Alexandria officials are worried about whether the city will get $20 million from the Virginia General Assembly to help design and engineer a major sewer repair project that state legislators say must be done by 2025.

The funds, which were included in former governor Terry McAuliffe’s (D) budget proposal, were removed from both the House and Senate budget proposals this week. It’s uncertain whether the money will be restored this year, either by legislators or the governor’s office.

“We have a mandate and we are still moving forward to address that mandate,” said Yon Lambert, the city’s director of transportation and environmental services. “We’re going to continue to work closely with the state on this.”

The $380 million project would replace the 200-year-old combined sewer systems in portions of Old Town, which send effluent and rainwater into the Potomac River after nearly every rainfall. The federal Clean Water Act requires that some of the work start immediately; last year, after legislators learned the sewer that dumps the most overflow into the river would not be fixed until the 2030s, they insisted Alexandria address that problem more promptly.

Several said relatively wealthy Alexandria, which calls itself an “eco-city,” ought to tax itself to pay for the project.

Alexandria taxpayers already pay a storm water utility fee, averaging $140 per year for homeowners, and that cost may rise in future years, city officials have said.

The city was counting on the state money to help pay for the upfront costs of design and engineering, which must be done before the streets are dug up.
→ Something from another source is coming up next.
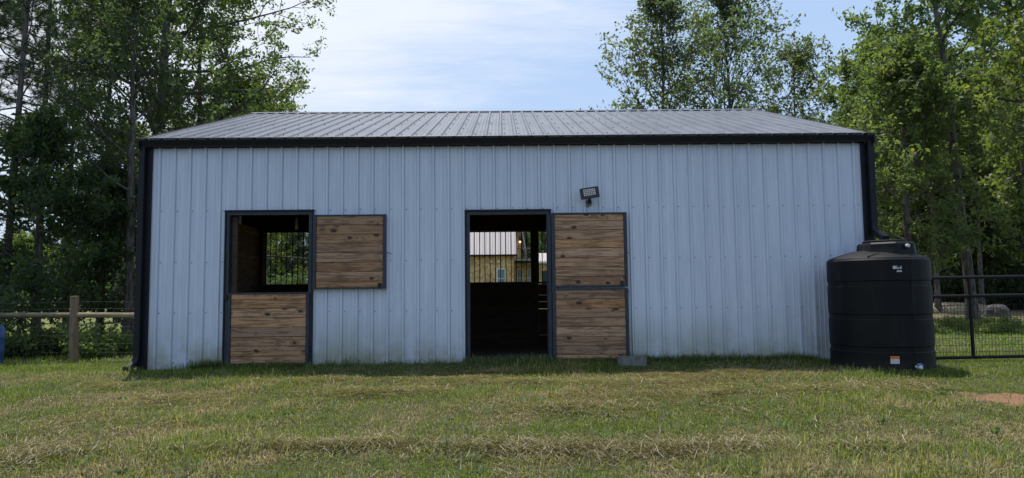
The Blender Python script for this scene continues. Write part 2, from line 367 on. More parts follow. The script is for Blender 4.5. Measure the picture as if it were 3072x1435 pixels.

Legislative director Sarah Taylor, who was optimistic earlier this month that critics in Richmond were warming toward the city’s progress, said the city would like the money sooner rather than later, since the work is being done on a faster-than-expected schedule.

She added that she regards the budget setback as disappointing, but “not a no, but a ‘not now.’ ”

The city of Richmond, which has a similar project underway, did not get state money in its first year, either, Taylor noted.

It’s possible that conference committees, meeting to eliminate the difference in the House and Senate versions of the budget, may reconsider before the end of the legislative session March 10, Taylor said.

Gov. Ralph Northam (D) could offer changes that the General Assembly would take up in its annual one-day reconvened session April 18. A spokeswoman said the office is reviewing the budget and will announce any amendments after the budget passes.

“This is a long game, and we’re trying to play chess, not checkers,” Taylor said. “It’s a matter of trying to convince a whole lot of people that we have everything in place.”